そのあと1970年代の初め、翻訳で『ミノー号の冒険』(前田三恵子訳)と『まぼろしの小さい犬』(猪熊葉子訳)を続けざまに読んだ。前者は ピアスのデビュー作 "Minnow on the Say"(ハヤ号セイ川をいく/1955)の抄訳、後者は第三作 "A Dog So Small"(1962)の全訳である。
それぞれ肌理細やかで味わい深い作品だが、どちらも『トムは真夜中の庭で』の完成度には及ばない、というのが偽らざる感想である。
それから後の作品は丸善で原書を取り寄せて読んだ。そう書くとなんだか偉そうだが、当時まだ翻訳が出ていなかったから仕方なかったのである。
"From Inside Scotland Yard"(1963)*Harold Scot との共作
"What the Neighbours Did"(1972)
"The Shadow Cage"(1977)
"The Children of the House"(1977)*Brian Fairfax-Lucy との共作
"Elm Street Lot"(1979)
このあたりまでだろうか、どれもそこそこ面白かったし、文章も簡潔で美しいと思った。でも、飛び抜けた傑作というほどではなかった。期待が大きすぎたのだろうか。
爾来、フィリッパ・ピアスを読んでいない。その後ほとんどの作品が邦訳されたという話だが、失望するのが怖くて、なんとなく敬遠してしまったのだ。
今、書庫から "Tom's Midnight Garden" を引っ張り出して眺めている。Oxford から出た英国版、1975年の第七刷だ。どうやら古本で見つけたものらしく、見返しには三軒茶屋の「進省堂」という古書店のシールが貼ってある。
スーザン・アインツィヒ(Susan Einzig)のカヴァー絵と挿絵が無性に懐かしい。繊細で細密で、しかも喚起力がある。
不意にこの本に思いを馳せたのには理由がある。巷ではボッカッチョの『デカメロン』からデフォーの『疫病流行記』、ポーの『赤死病の仮面』を経て、チャペックの『白い病気』やカミュの『ペスト』へと至る一連の書物が取り沙汰されているが、『トムは真夜中の庭で』も、その長い系譜に連なる作品と言えなくもないからだ。
その第一章は "Exile" と題され、大都会で麻疹(はしか)が流行し、伝染を恐れた両親がトムを田舎の親戚の家に単身で疎開させる場面から始まる。

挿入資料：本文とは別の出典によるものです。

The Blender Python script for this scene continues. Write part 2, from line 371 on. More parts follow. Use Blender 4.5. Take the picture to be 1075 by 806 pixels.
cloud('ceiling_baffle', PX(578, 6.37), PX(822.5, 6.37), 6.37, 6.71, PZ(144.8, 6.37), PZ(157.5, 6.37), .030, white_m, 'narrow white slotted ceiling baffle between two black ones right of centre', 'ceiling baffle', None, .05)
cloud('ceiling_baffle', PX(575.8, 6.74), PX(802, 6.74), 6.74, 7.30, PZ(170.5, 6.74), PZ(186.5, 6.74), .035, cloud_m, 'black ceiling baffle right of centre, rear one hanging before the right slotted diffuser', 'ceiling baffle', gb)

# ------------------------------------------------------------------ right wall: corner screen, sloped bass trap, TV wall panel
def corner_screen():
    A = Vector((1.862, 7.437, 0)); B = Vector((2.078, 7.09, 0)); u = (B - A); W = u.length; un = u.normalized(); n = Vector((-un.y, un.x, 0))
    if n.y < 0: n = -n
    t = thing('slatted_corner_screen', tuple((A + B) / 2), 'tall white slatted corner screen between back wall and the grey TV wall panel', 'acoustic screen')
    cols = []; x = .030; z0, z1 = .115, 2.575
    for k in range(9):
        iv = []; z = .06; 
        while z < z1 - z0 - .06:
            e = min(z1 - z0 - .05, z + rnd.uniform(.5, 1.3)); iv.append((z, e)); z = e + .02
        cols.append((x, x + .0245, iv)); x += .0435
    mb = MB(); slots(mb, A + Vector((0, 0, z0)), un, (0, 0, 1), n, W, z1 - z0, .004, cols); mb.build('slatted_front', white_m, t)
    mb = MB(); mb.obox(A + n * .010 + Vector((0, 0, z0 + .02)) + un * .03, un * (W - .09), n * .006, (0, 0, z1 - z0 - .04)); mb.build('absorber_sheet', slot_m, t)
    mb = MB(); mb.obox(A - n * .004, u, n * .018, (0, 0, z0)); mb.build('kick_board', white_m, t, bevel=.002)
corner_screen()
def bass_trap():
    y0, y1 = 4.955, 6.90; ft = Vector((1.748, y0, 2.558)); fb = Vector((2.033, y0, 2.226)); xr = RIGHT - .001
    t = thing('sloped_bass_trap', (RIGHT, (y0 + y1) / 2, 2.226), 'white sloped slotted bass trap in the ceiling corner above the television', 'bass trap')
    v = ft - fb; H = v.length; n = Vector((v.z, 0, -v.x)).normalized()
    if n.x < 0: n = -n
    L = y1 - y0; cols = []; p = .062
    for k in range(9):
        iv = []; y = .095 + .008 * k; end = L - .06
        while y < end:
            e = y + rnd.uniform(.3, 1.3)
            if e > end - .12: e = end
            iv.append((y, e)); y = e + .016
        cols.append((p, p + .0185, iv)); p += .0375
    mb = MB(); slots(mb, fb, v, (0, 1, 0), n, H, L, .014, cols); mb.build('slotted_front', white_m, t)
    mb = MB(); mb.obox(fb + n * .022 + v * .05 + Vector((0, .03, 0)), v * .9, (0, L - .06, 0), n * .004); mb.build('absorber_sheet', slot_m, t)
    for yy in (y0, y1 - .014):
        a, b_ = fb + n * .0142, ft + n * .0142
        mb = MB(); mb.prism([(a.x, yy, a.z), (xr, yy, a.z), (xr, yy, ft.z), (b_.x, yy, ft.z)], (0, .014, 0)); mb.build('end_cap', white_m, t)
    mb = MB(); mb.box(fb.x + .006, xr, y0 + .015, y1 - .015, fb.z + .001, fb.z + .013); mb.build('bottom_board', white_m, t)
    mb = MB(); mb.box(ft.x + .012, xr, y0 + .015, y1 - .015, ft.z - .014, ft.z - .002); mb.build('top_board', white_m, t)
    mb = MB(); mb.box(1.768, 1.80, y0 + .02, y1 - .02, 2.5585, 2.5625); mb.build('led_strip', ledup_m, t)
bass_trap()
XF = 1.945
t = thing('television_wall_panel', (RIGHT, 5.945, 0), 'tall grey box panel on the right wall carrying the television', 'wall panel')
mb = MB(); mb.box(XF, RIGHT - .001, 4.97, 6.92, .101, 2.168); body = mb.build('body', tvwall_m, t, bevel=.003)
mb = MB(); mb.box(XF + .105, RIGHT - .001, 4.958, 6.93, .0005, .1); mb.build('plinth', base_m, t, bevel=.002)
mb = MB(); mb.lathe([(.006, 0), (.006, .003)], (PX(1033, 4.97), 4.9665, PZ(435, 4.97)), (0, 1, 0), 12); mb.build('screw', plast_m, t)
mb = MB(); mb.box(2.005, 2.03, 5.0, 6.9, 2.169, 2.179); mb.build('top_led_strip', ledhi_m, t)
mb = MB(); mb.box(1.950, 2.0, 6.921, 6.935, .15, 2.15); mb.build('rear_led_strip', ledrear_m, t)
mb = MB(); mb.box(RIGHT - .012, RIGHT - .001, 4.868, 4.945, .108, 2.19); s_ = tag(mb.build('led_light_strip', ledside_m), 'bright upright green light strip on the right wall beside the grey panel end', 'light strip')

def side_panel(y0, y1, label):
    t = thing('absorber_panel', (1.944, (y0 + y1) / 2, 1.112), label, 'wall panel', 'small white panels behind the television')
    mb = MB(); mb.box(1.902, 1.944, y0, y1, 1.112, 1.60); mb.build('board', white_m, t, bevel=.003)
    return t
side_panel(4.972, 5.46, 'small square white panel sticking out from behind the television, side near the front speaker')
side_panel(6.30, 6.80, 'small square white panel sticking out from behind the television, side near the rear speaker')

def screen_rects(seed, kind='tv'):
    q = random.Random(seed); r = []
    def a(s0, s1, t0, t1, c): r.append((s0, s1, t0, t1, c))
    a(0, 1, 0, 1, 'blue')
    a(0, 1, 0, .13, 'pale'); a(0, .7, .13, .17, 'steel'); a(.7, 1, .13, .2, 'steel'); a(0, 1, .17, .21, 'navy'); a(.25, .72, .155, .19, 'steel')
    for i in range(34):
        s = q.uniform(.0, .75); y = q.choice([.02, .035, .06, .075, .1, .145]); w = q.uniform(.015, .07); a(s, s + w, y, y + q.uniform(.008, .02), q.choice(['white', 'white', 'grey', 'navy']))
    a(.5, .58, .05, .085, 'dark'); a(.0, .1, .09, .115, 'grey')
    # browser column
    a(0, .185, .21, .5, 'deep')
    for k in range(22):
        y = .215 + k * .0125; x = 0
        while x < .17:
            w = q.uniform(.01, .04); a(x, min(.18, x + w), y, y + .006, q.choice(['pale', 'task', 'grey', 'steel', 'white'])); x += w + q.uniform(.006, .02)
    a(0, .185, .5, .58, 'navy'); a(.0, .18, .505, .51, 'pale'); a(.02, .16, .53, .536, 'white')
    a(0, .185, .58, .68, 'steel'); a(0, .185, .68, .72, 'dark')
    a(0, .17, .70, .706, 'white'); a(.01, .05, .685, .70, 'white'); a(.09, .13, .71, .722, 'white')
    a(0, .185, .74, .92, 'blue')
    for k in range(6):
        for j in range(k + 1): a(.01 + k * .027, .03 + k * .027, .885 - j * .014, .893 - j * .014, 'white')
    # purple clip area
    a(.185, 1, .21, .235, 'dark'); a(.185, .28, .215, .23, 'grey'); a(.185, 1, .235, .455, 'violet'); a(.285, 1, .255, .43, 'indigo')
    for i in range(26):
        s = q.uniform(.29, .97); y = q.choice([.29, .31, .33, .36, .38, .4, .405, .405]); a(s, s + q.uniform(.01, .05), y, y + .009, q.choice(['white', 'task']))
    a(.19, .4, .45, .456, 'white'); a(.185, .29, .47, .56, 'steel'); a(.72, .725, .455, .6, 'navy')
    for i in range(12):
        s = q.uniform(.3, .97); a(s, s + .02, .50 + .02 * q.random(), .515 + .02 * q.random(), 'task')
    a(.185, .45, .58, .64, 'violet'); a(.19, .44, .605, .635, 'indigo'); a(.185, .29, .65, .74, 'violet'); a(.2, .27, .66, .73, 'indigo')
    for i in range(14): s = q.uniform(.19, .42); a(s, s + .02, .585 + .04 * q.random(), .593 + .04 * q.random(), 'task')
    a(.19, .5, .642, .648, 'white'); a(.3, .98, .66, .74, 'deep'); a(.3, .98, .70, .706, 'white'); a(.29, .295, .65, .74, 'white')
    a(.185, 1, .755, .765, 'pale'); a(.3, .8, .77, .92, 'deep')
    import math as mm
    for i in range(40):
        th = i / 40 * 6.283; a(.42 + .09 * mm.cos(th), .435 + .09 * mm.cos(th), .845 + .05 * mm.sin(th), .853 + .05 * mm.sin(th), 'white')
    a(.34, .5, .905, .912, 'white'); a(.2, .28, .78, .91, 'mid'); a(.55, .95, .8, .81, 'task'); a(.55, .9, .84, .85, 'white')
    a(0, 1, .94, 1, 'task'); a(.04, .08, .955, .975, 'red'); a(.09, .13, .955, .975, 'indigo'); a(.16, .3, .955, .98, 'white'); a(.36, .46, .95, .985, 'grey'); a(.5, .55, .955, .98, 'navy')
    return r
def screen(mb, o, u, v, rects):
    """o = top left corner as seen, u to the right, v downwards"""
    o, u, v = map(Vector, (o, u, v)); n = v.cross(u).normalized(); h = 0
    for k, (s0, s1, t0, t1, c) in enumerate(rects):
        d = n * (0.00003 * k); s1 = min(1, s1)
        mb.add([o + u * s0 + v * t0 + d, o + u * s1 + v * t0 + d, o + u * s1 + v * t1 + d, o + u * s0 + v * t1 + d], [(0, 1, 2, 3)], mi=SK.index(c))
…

これもまた、疫病の蔓延を背景とする「感染症文学」なのだ。
よくよく考えてみたら、フィリッパ・ピアスの代表作をこれまで一度も原書で読んだことがなかった。高杉一郎の達意の名訳があれば充分だったからだ。
そうだ、と一人合点する。今からこれを通読してみよう。児童書なので活字も大きめだし、ページ数も二百強とほどよい長さである。英語を忘れないためにも、老人の呆け防止の一助にも、恰好な読書体験となるはずだ。